How's this for focussing, in fact? In Space Tyrant you are evil - this explains, for starters, why there's no need for diplomacy or culture or science, and it explains why everything you can do is so gloriously destructive.

Destructive and fast! Move in on a planet and you enter a battle screen that pits you against any enemy fleets already there. You can tweak your loadout of ships before you head in - and you can power them up through research or earn a greater fleet size through levelling your hero character - and then it's all guns blazing and cooldowns and a choice of one of three unfair advantages that are randomly chosen for each battle. Fights are quick, and there's an option to play them on double speed. And that's just battling. Once the dust has settled, the invasion of a planet is handled with a dice roll.

Cor!

And yet Space Tyrant, for all its streamlining, still offers some of the riches and sprawl of 4X. Each planet you conquer hands you, more often than not, a little FTL-like story snippet with a choice attached. Each mission chucks you into a fresh star system, to batter back the fog, colonise as many planets as possible, and meet a range of victory conditions. Tricking out the perfect fleet can be a dizzying treat in and of itself, and there's even a card system - why wouldn't there be a card system? - that allows you to do truly villainous strategic things from afar to balance out all the tactical stuff you're doing as you move your fleets around.

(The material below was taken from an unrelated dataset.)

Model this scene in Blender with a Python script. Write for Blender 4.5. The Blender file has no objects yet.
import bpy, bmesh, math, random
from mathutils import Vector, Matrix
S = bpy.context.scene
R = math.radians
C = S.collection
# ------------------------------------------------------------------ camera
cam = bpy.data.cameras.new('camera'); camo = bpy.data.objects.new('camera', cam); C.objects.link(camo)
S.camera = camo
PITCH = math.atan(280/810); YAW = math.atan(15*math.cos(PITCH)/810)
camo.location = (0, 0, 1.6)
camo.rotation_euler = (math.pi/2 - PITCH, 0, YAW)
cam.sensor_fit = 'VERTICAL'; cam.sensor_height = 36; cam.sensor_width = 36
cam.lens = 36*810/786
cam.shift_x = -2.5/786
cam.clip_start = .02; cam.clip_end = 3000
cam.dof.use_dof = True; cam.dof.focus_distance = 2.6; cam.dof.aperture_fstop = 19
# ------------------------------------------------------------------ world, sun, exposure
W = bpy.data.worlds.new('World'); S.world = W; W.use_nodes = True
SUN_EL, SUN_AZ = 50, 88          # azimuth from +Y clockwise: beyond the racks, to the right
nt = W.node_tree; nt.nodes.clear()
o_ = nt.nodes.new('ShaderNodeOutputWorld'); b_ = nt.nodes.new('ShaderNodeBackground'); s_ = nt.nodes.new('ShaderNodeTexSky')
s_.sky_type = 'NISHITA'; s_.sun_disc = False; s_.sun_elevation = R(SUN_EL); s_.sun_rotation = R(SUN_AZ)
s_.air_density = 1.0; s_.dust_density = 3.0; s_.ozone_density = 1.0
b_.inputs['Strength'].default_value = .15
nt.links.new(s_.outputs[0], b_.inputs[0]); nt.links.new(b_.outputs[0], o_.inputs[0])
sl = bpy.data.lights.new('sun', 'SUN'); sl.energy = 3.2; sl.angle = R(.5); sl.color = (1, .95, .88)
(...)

Best of all, when you're really sticking it to your enemies, you are generally riding high in Tyrant Power, and once that's maxed out you're allowed to fire a laser blast right across the galaxy and take an enemy fleet down a few ships. The pace of Space Tyrant meshes wonderfully tightly with the theme at such moments. Of course you're in a hurry. Why not cut corners? Why worry about collateral damage? You're already evil.

Are these 4X games? I'm not sure, really, and I'm certain that absolute purists would be horrified. What's interesting, though, is that I have met strategy designers over the years and found them, as you might expect, to be uniquely thoughtful and questioning sorts of people. Nobody picks over the problems - and the pleasures! - of the 4X as attentively as the people who make them. And in all the swiftness and parody of Polytopia and Space Tyrant, who knows what sparks of inspiration may lurk?